The wonderful peal of eight bells that hang in the tower were the gift of the Misses Margaret S. and Mary McIlvaine. Purchased at the price of $10,000, the bells were to given on condition that the parish retire the debt incurred in the construction of the New Church. The English firm of Mears & Stainbank cast the bells, made on the "Doncaster" pattern, at their famous Whitechapel Foundry in 1865. Messrs. Mears and Stainbank wrote of them, "We are happy to say a finer peal of bells never left this foundry." The bells were shipped from London via New York on the ship Cella and arrived in Burlington on February 16, 1866 after surviving a difficult transatlantic voyage. The Rev. Eugene A. Hoffman, Rector of St. Mary's from 1863-64, noted, "The bells are beautifully made, of excellent tone and tune ... I do not hesitate to say, that I think it the finest peal in this country." The bells were first played on Easter, April 1, 1866. Each bell is dedicated.

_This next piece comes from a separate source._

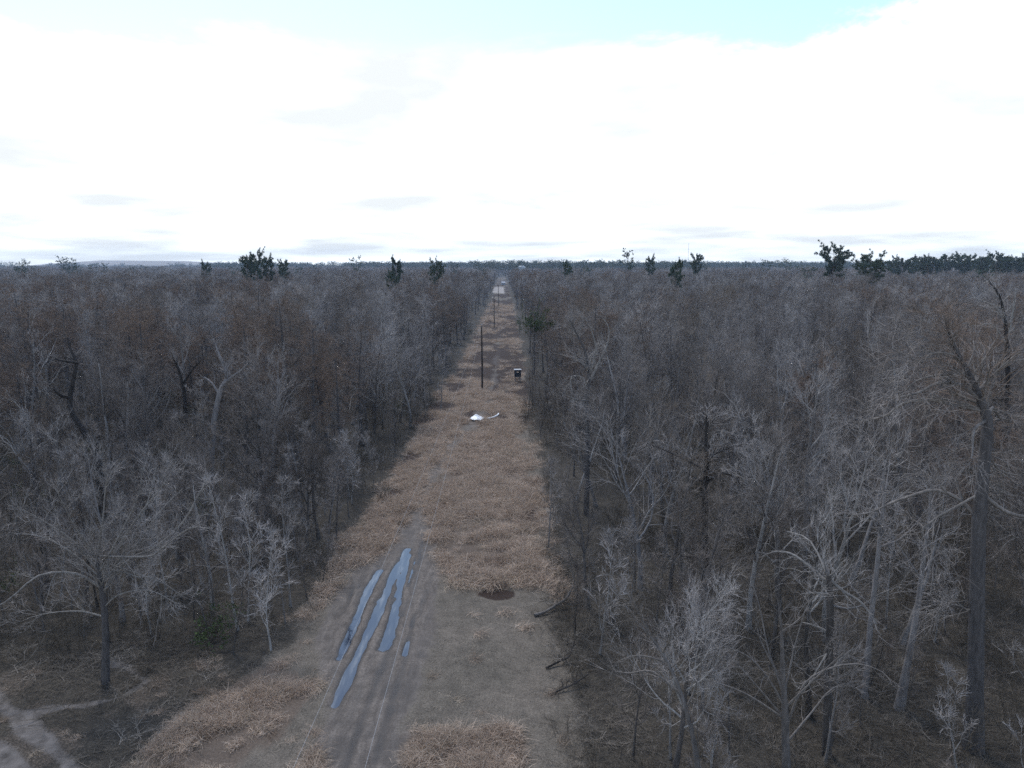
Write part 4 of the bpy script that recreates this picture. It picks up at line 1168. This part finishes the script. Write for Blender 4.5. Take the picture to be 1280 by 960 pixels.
# ------------------------------------------------------------------ box blind on legs
bx, by = 3.1, 141.7
root = link('hunting_blind', None, loc=(bx, by, float(height(bx, by))), rot=(0, 0, 0.12), scale=(0.76, 0.76, 0.85))
tag(root, 'small dark box blind on legs with pale roof, right edge of the clearing', 'blind')
for sx_ in (-1, 1):
    for sy_ in (-1, 1):
        g = Geo(); g.tubes(np.array([[[sx_ * 0.72, sy_ * 0.72, -0.2], [sx_ * 0.58, sy_ * 0.58, 1.2]]]), np.array([[.06, .06]]), 6)
        link('leg', g.mesh('leg', [M_wood]), root)
g = Geo(); g.box((0, 0, 1.25), (1.6, 1.6, 0.1)); link('platform', g.mesh('platform', [M_wood], False), root)
def blind_wall(c, d, wz):
    g = Geo(); ax = 0 if d[0] > d[1] else 1; w = d[ax]
    g.box((c[0], c[1], 1.70), (d[0], d[1], 0.8)); g.box((c[0], c[1], 2.68), (d[0], d[1], 0.36))
    for s_ in (-1, 1):
        o_ = [0, 0]; o_[ax] = s_ * w * 0.375; dd = [d[0], d[1]]; dd[ax] = w * 0.25
        g.box((c[0] + o_[0], c[1] + o_[1], 2.30), (dd[0], dd[1], 0.40))
    return g.mesh('wall', [M_blind_wall], False)
for c_, d_ in (((0, -0.78), (1.6, 0.04)), ((0, 0.78), (1.6, 0.04)), ((-0.78, 0), (0.04, 1.52)), ((0.78, 0), (0.04, 1.52))):
    link('wall', blind_wall(c_, d_, 0), root)
g = Geo(); g.box((0, 0, 2.92), (1.9, 1.9, 0.07)); ro = link('roof', g.mesh('roof', [M_blind_roof], False), root); ro.rotation_euler = (0.0, 0, 0)
g = Geo()
for s_ in (-0.22, 0.22): g.box((s_, -1.0, 0.6), (0.05, 0.05, 1.3))
for k in range(4): g.box((0, -1.0, 0.2 + k * 0.3), (0.4, 0.04, 0.04))
link('ladder', g.mesh('ladder', [M_wood], False), root)

# ------------------------------------------------------------------ white rubbish by the dark patch
rw = np.random.default_rng(51)
n = 15
u, v = np.meshgrid(np.linspace(-1, 1, n), np.linspace(-1, 1, n))
z = 0.35 * fbm(u * 2.2 + 5, v * 2.2 + 3, 12, 3) + 0.45 * np.exp(-((u + .2) ** 2 + (v - .1) ** 2) * 4) - 0.1 * (u ** 2 + v ** 2)
xw = u * 0.95 + 0.25 * (fbm(u * 1.5, v * 1.5, 14) - .5) + 0.2 * v; yw = v * 1.1 + 0.35 * (fbm(u * 1.5, v * 1.5, 15) - .5)
ii = np.arange(n * n).reshape(n, n)
F = np.stack([ii[:-1, :-1], ii[:-1, 1:], ii[1:, 1:], ii[1:, :-1]], -1).reshape(-1, 4)
fx = (u[:-1, :-1] ** 2 + v[:-1, :-1] ** 2).ravel() + rw.random(len(F)) * 0.2 < 1.25
me = mesh_np('plastic_sheet', np.stack([xw, yw, z], -1).reshape(-1, 3), F[fx], [M_white], smooth=False)
tag(link('plastic_sheet', me, loc=(-3.75, 105.6, 0.25)), 'crumpled white plastic sheet dumped on the dark patch', 'plastic sheet')
g = Geo(); path_tube(g, [(0, 0, 0.1), (0.6, 0.5, 0.12), (1.1, 1.1, 0.18), (1.6, 1.7, 0.3), (1.75, 2.6, 0.35)], [.13, .13, .13, .13, .12], 8)
tag(link('white_pipe', g.mesh('white_pipe', [M_white]), loc=(-2.3, 105.0, 0.25)), 'bent length of white pipe lying right of the plastic sheet', 'pipe')
g = Geo(); g.box((0, 0, 0.08), (0.75, 0.2, 0.06), 0, 0.4)
tag(link('white_board', g.mesh('white_board', [M_white], False), loc=(-2.95, 105.3, 0.02)), 'short white board between the plastic sheet and the bent pipe', 'board')

# ------------------------------------------------------------------ fallen branches
def fallen(label, pts, r0, r1, seed, forks):
    rngf = np.random.default_rng(seed)
    g = Geo(); P_ = np.array(pts, float)
    base = P_[0].copy(); P_ -= base
    root = link('fallen_branch', None, loc=tuple(base + np.array((0, 0, float(height(base[0], base[1]))))))
    tag(root, label, 'fallen branch')
    q, r = path_tube(g, P_, np.linspace(r0, r1, len(P_)), 8)
    link('trunk', g.mesh('trunk', [M_bark_dark if seed != 1 else M_wood]), root)
    g = Geo(); p, d_, rr, t = sprout(q, r, forks, 0.3, 1.0, 25, 60, rngf, flat=0.6)
    b1 = grow(p, d_, rngf.uniform(0.5, 1.3, forks), rr * 0.6, 5, 0.15, 0.0, 0.3, rngf)
    g.tubes(*b1, 5, 0)
    p, d_, rr, t = sprout(*b1, 4, 0.2, 1.0, 25, 60, rngf, flat=0.4)
    g.tubes(*grow(p, d_, rngf.uniform(0.3, 0.6, len(t)), rr * 0.6, 3, 0.15, 0, 0.3, rngf), 3, 0)
    link('branches', g.mesh('branches', [M_bark_dark if seed != 1 else M_wood]), root)
fallen('weathered grey fallen log at the right edge of the mown patch, farthest of three', [(2.1, 44.6, 0.12), (2.8, 44.9, 0.16), (3.6, 45.6, 0.3), (4.3, 46.0, 0.55), (4.6, 46.3, 0.9)], 0.11, 0.08, 1, 4)
fallen('dark fallen branch on the right edge of the clearing, middle of three', [(2.5, 38.2, 0.08), (3.3, 38.7, 0.2), (3.9, 39.0, 0.35), (4.3, 39.9, 0.8)], 0.07, 0.04, 2, 4)
fallen('dark forked fallen branch, nearest of three at the right edge of the clearing', [(2.6, 35.7, 0.06), (3.2, 36.0, 0.15), (3.9, 36.3, 0.28), (4.8, 36.9, 0.5)], 0.06, 0.03, 3, 5)

# ------------------------------------------------------------------ far end: shed, water tank, mast
root = link('metal_shed', None, loc=(1.5, 840, 0), rot=(0, 0, 0.3), scale=(0.55, 0.55, 0.7)); tag(root, 'tiny pale shed at the far end of the clearing', 'shed')
g = Geo(); g.box((0, 0, 1.9), (8, 6, 3.8)); link('wall', g.mesh('wall', [M_wall_pale], False), root)
g = Geo()
V = np.array([(-4.3, -3.4, 3.78), (4.3, -3.4, 3.78), (4.3, 0, 5.4), (-4.3, 0, 5.4), (-4.3, 3.4, 3.78), (4.3, 3.4, 3.78)])
g.add(V, np.array([(0, 1, 2, 3), (3, 2, 5, 4)])); g.add(V + np.array((0, 0, 0.12)), np.array([(0, 1, 2, 3), (3, 2, 5, 4)]))
link('roof', g.mesh('roof', [M_steel], False), root)
g = Geo(); g.box((0, -3.03, 1.4), (2.6, 0.06, 2.8)); link('door', g.mesh('door', [M_blind_roof], False), root)
q = at(652, 336, 1250)
root = link('water_tank', None, loc=(q[0], 1250, 0)); tag(root, 'pale blue elevated water tank just below the horizon, right of the clearing', 'water tank')
g = Geo(); a = np.linspace(-math.pi / 2, math.pi / 2, 9)
g.tubes(np.stack([0 * a, 0 * a, 17.5 + 4.0 * np.sin(a)], 1)[None], (6.8 * np.cos(a) ** 0.6 + 0.02)[None], 20); link('tank', g.mesh('tank', [M_tank]), root)
for k in range(5):
    an = k * 2 * math.pi / 5
    g = Geo(); g.tubes(np.array([[[7 * math.cos(an), 7 * math.sin(an), -0.5], [6 * math.cos(an), 6 * math.sin(an), 17]]]), np.array([[.35, .35]]), 6); link('leg', g.mesh('leg', [M_tank]), root)
q = at(861, 304, 2100)
root = link('radio_mast', None, loc=(q[0], 2100, 0)); tag(root, 'faint thin radio mast above the right horizon', 'mast')
Hm = q[2]; g = Geo()
for k in range(3):
    an = k * 2.094
    g.tubes(np.array([[[0.5 * math.cos(an), 0.5 * math.sin(an), -0.5], [0.5 * math.cos(an), 0.5 * math.sin(an), Hm]]]), np.array([[.09, .09]]), 4)
link('mast_legs', g.mesh('mast_legs', [M_steel]), root)
g = Geo(); zz = np.arange(0, Hm, 1.2)
for k in range(3):
    a0, a1 = k * 2.094, (k + 1) * 2.094
    A = np.stack([0 * zz + 0.5 * math.cos(a0), 0 * zz + 0.5 * math.sin(a0), zz], 1); B = np.stack([0 * zz + 0.5 * math.cos(a1), 0 * zz + 0.5 * math.sin(a1), zz + 1.2], 1)
    g.tubes(np.stack([A, B], 1), np.full((len(zz), 2), 0.05), 3)
link('bracing', g.mesh('bracing', [M_steel]), root)

# ------------------------------------------------------------------ air
g = Geo(); g.box((0, 2250, 52), (11400, 4900, 116))
me = g.mesh('haze', [], False)
hz = bpy.data.materials.new('haze_air'); hz.use_nodes = True
nt = hz.node_tree; nt.nodes.clear()
ho = nt.nodes.new('ShaderNodeOutputMaterial'); pv = nt.nodes.new('ShaderNodeVolumePrincipled')
pv.inputs['Color'].default_value = (0.62, 0.78, 1.0, 1)
pv.inputs['Density'].default_value = 0.00012
nt.links.new(pv.outputs[0], ho.inputs['Volume'])
me.materials.append(hz)
tag(link('haze', me), 'thin bluish haze over the far wood', 'haze', kind='stuff')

  • The first and largest bell, weighing 2,800 pounds, is inscribed: This peal of eight bells is the gift of Margaret S. and Mary McIlvaine to S. Mary's Church, Burlington, New Jersey, Christmas, A.D. 1863. Glory be to God on high, and on earth peace, good will toward men.
  • The second bell is the Bishop's Bell: In memory of George Washington Doane, Second Bishop of New Jersey. The glorious company of the Apostles praise thee.
  • The third bell is the Rector's Bell: O ye Priests of the Lord, bless ye the Lord, praise Him and magnify Him forever.
  • The fourth bell is the People's Bell: O ye servants of the Lord, bless ye the Lord, praise Him and magnify Him forever.
  • The fifth bell is the Thanksgiving Bell: My mouth shall speak the praise of the Lord, and let all flesh give thanks unto His holy Name forever and ever.
  • The sixth bell, the Funeral Bell, bears the inscription: O ye spirits and souls of the righteous, bless ye the Lord, praise Him, and magnify Him forever.
  • The Marriage (seventh) Bell bears Those whom God hath joined together let not man put asunder.
  • The eighth bell is called the Patriot's Bell: Give peace in our time, O Lord


The bells may be rung in either of two ways. The bells can hang stationary, mouth down, and be struck by side chiming hammers. This arrangement allows one person to play hymn tunes. Anyone interested in more information on the bells should contact Robert Bacon (Master of the Chimes) for chiming or hymn playing. Bob is assisted in this ministry by assistant Michael Ekelburg and Gareth Haynes.


The other way of ringing them is to make them swing full 360 degree circle so that their central clapper strikes the bell once on each side of the swing. This type of ringing is called change ringing and comes from a long tradition in England. Change ringing requires one person per bell. Hymn tunes are not played. The bells sound in a "changing cascade of sound" as the bells weave their sound in and out -- much like line or square dancing -- by changing the order in which they are rung. Change ringing is heard from thousands of towers in England. St. Mary's is one of only 38 towers in all of North America where this ancient art is practiced.